Sunday, August 29, 2010

Zen Forms and Everyday Life

This morning's talk at the zen center was given by our elder lay statesman, who recently turned 70 years old. There are plenty of kind things I could say about him, especially how his focused, humble dedication to the various Zen forms and practices is such an inspiration to many of us in the community. However, today I just want to speak about something simple, which actually on the surface, might appear to "break form."

When I arrived in the zendo this morning, one of the usual zabutons (sitting cushion) at the front of the room was replaced by a chair. It was a small detail, but I noticed the difference right away, and thought about the debates I've seen online about meditation posture.

As Ken began his talk, he pointed to the chair and said "this is one of our new chairs - it was made for chello players - and so it has a nice upright back on it, good for zazen practice." Now, I know he had just led a one day retreat the day before, and perhaps his knees were tired from all that sitting. Thus, the chair. But he said nothing about that. Just pointed to the benefit of the chair for meditation practice, and then sat down and gave his talk.

To me, this was a great demonstration of our way. Not a lot of fussing about, and focusing in on the heart of the matter. And it also gave everyone in the room this morning permission to relax about form, even as he also emphasized the importance of form as well. You can sit upright and be fully attentive to your unfolding life in many different ways - including in a chair.

Not too tight, not too loose. Have you heard that before?
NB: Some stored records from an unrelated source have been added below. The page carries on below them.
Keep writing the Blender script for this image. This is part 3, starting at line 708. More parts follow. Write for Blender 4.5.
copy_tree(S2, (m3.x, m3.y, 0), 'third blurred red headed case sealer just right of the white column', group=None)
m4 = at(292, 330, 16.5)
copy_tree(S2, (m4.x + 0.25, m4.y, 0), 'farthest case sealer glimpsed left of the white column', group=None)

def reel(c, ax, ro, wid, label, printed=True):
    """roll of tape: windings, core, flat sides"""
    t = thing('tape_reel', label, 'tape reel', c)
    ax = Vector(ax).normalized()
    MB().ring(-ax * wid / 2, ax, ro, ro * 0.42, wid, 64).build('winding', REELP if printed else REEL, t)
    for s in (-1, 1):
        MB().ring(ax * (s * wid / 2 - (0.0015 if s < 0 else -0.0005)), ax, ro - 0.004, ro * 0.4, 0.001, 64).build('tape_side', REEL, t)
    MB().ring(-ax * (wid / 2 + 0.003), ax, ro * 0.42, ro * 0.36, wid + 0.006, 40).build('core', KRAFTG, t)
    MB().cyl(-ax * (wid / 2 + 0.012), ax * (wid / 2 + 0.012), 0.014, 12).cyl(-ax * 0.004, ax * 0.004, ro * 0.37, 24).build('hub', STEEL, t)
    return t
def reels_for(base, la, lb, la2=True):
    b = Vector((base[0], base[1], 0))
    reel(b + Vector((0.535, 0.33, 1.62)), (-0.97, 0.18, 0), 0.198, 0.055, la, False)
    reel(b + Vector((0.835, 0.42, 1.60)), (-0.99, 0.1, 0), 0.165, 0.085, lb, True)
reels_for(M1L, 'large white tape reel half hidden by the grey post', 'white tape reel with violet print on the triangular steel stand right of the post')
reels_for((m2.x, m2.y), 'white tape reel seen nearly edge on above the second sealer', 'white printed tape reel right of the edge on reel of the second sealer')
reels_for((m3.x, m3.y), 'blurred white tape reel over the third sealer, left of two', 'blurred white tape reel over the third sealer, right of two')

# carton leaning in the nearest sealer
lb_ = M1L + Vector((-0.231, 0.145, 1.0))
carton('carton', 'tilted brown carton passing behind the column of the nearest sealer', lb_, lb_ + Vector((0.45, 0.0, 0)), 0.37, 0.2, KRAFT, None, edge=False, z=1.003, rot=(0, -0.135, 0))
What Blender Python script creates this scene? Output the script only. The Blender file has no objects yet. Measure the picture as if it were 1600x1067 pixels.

It's important to remember that there are forms and rituals mapped out for us in very specific ways. And then there is our everyday lives, unfolding as they do, swallowing every map we try to make or use, and spitting out something else entirely.

1 comment:

Dalai Grandma said...

Thank you for this post - from an older woman with a bad ankle and worse hip who can only sit in a chair. For quite a while I found it harder to pay attention, even though I sit with my back unsupported; there are good reasons for the usual posture. But sitting this way has grown easier with time.